**Objective**
Restate the listing that follows word for word, without its pictures.

**Information supplied**
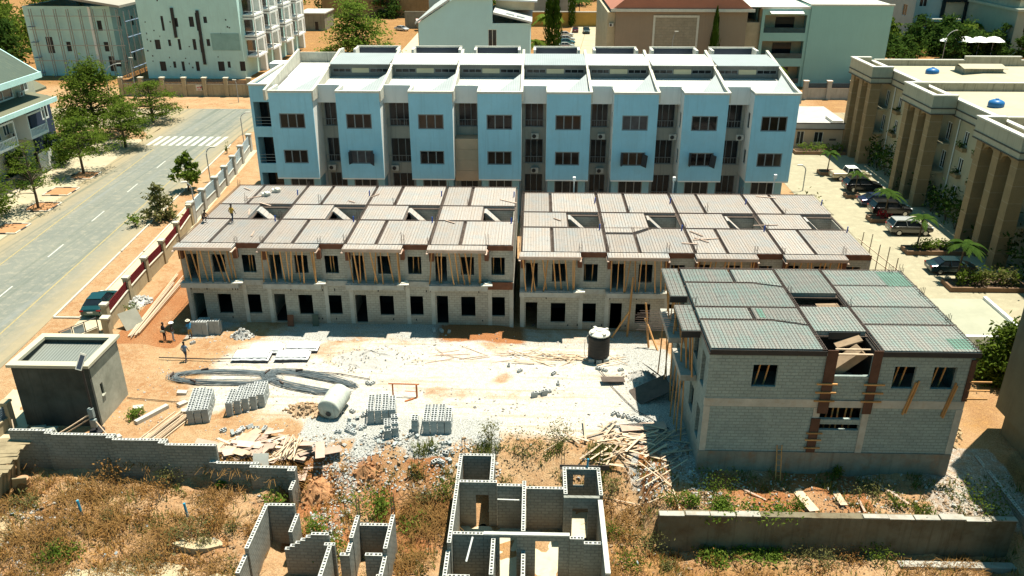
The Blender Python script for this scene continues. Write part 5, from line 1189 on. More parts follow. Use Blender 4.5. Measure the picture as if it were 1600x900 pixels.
seg(r, 'y', -10.15, 36.0, 37.9, -2.8, 1.0); seg(r, 'y', -10.18, 35.2, 35.99, -2.8, .7); seg(r, 'x', 35.0, -10.5, -9.96, -2.8, .62, name='pillar')
seg(r, 'y', -8.1, 35.2, 38.0, -2.8, 1.0); seg(r, 'y', -8.12, 32.5, 35.19, -2.8, .5); seg(r, 'x', 37.6, -9.9, -8.12, -2.8, .5); seg(r, 'x', 35.0, -9.1, -8.14, -2.8, .65); seg(r, 'y', -8.45, 32, 34.6, -2.8, -.3)
q = MB(); q.box(-9.95, 30, -2.6, -8.1, 37.6, -2.15); q.build('floor_slab', mat('pale_floor', (.5,.46,.34)), r)
for a_ in ((-10.0, 38.0, .7, 1.6, .08), (-8.0, 38.1, .7, 1.6, .08)): q = MB(); starters(q, *a_); q.build('starter_bars', M_rebar, r)
# retaining wall on the right
M_ret = mat('stained_retaining_wall', (.17, .135, .08), var=.35, col2=(.20, .18, .125), sc=.5, bmp=.3, streak=.45, stain=(.09, .055, .025), stain_amt=.8)
r = thing('retaining_wall', 'long stained concrete retaining wall at lower right with pale uneven top', 'wall', (18, 39.7, -2.3))
q = MB(); n = 14
for i in range(n):
    a, c = 7.7+21.1*i/n, 7.7+21.1*(i+1)/n; h = .12+.1*nz(a, 0, .6); q.box(a, 39.45+.02*(i % 2), -3.4, c-.002, 39.95, h)
q.build('wall_body', M_ret, r); q = MB()
for i in (0, 1, 2, 3, 8, 9, 10, 11, 12, 13): a, c = 7.7+21.1*i/n, 7.7+21.1*(i+1)/n; h = .12+.1*nz(a, 0, .6); q.box(a+R.uniform(0,.1), 39.40, h+.003, c-.002, 39.75+.15*R.random(), h+.05+.02*(i % 3))
q.build('coping', M_conc, r)
q = MB(); q.box(22, 38.3, -2.9, 29, 38.8, -2.42); q.build('footing', M_conc, r)
r = thing('boundary_wall', 'hollow block wall running toward the viewer at the lower right corner', 'wall', (29, 36, -2))
seg(r, 'y', 29.4, 36.5, 46, -2.5, .1); seg(r, 'y', 29.42, 28, 36.48, -3, -.4)

# ------------------------------------------------------------------ sandcrete blocks
M_blk = mat('sandcrete', (.34, .37, .36), var=.15, sc=3, rnd=.14)
M_blkt = mat('sandcrete_top', (.54, .535, .51), var=.12, sc=3, rnd=.1)
def block_mesh():
    mb = MB(); L, T, H = .45, .225, .225
    mb.box(-L/2, -T/2, 0, L/2, T/2, H, skip='tb'); n0 = 0
    for s_ in (-1, 1):
        c = s_*.105; x0, x1, y0, y1 = c-.082, c+.082, -.082, .082; ox0, ox1 = (-L/2, 0) if s_ < 0 else (0, L/2)
        o = [(ox0,-T/2),(ox1,-T/2),(ox1,T/2),(ox0,T/2)]; h = [(x0,y0),(x1,y0),(x1,y1),(x0,y1)]
        for k in range(4):
            k2 = (k+1) % 4
            mb.face([(*o[k],H),(*o[k2],H),(*h[k2],H),(*h[k],H)], 1); mb.face([(*o[k2],0),(*o[k],0),(*h[k],0),(*h[k2],0)], 0)
            mb.face([(*h[k],H),(*h[k2],H),(*h[k2],0),(*h[k],0)], 0)
    me = bpy.data.meshes.new('sandcrete_block'); me.from_pydata(mb.v, [], mb.f); me.materials.append(M_blk); me.materials.append(M_blkt)
    me.polygons.foreach_set('material_index', mb.m); me.update(); return me, mb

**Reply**
The Blender Python script for this scene continues. Write part 5, from line 1189 on. More parts follow. Use Blender 4.5. Measure the picture as if it were 1600x900 pixels.
seg(r, 'y', -10.15, 36.0, 37.9, -2.8, 1.0); seg(r, 'y', -10.18, 35.2, 35.99, -2.8, .7); seg(r, 'x', 35.0, -10.5, -9.96, -2.8, .62, name='pillar')
seg(r, 'y', -8.1, 35.2, 38.0, -2.8, 1.0); seg(r, 'y', -8.12, 32.5, 35.19, -2.8, .5); seg(r, 'x', 37.6, -9.9, -8.12, -2.8, .5); seg(r, 'x', 35.0, -9.1, -8.14, -2.8, .65); seg(r, 'y', -8.45, 32, 34.6, -2.8, -.3)
q = MB(); q.box(-9.95, 30, -2.6, -8.1, 37.6, -2.15); q.build('floor_slab', mat('pale_floor', (.5,.46,.34)), r)
for a_ in ((-10.0, 38.0, .7, 1.6, .08), (-8.0, 38.1, .7, 1.6, .08)): q = MB(); starters(q, *a_); q.build('starter_bars', M_rebar, r)
# retaining wall on the right
M_ret = mat('stained_retaining_wall', (.17, .135, .08), var=.35, col2=(.20, .18, .125), sc=.5, bmp=.3, streak=.45, stain=(.09, .055, .025), stain_amt=.8)
r = thing('retaining_wall', 'long stained concrete retaining wall at lower right with pale uneven top', 'wall', (18, 39.7, -2.3))
q = MB(); n = 14
for i in range(n):
    a, c = 7.7+21.1*i/n, 7.7+21.1*(i+1)/n; h = .12+.1*nz(a, 0, .6); q.box(a, 39.45+.02*(i % 2), -3.4, c-.002, 39.95, h)
q.build('wall_body', M_ret, r); q = MB()
for i in (0, 1, 2, 3, 8, 9, 10, 11, 12, 13): a, c = 7.7+21.1*i/n, 7.7+21.1*(i+1)/n; h = .12+.1*nz(a, 0, .6); q.box(a+R.uniform(0,.1), 39.40, h+.003, c-.002, 39.75+.15*R.random(), h+.05+.02*(i % 3))
q.build('coping', M_conc, r)
q = MB(); q.box(22, 38.3, -2.9, 29, 38.8, -2.42); q.build('footing', M_conc, r)
r = thing('boundary_wall', 'hollow block wall running toward the viewer at the lower right corner', 'wall', (29, 36, -2))
seg(r, 'y', 29.4, 36.5, 46, -2.5, .1); seg(r, 'y', 29.42, 28, 36.48, -3, -.4)

# ------------------------------------------------------------------ sandcrete blocks
M_blk = mat('sandcrete', (.34, .37, .36), var=.15, sc=3, rnd=.14)
M_blkt = mat('sandcrete_top', (.54, .535, .51), var=.12, sc=3, rnd=.1)
def block_mesh():
    mb = MB(); L, T, H = .45, .225, .225
    mb.box(-L/2, -T/2, 0, L/2, T/2, H, skip='tb'); n0 = 0
    for s_ in (-1, 1):
        c = s_*.105; x0, x1, y0, y1 = c-.082, c+.082, -.082, .082; ox0, ox1 = (-L/2, 0) if s_ < 0 else (0, L/2)
        o = [(ox0,-T/2),(ox1,-T/2),(ox1,T/2),(ox0,T/2)]; h = [(x0,y0),(x1,y0),(x1,y1),(x0,y1)]
        for k in range(4):
            k2 = (k+1) % 4
            mb.face([(*o[k],H),(*o[k2],H),(*h[k2],H),(*h[k],H)], 1); mb.face([(*o[k2],0),(*o[k],0),(*h[k],0),(*h[k2],0)], 0)
            mb.face([(*h[k],H),(*h[k2],H),(*h[k2],0),(*h[k],0)], 0)
    me = bpy.data.meshes.new('sandcrete_block'); me.from_pydata(mb.v, [], mb.f); me.materials.append(M_blk); me.materials.append(M_blkt)
    me.polygons.foreach_set('material_index', mb.m); me.update(); return me, mb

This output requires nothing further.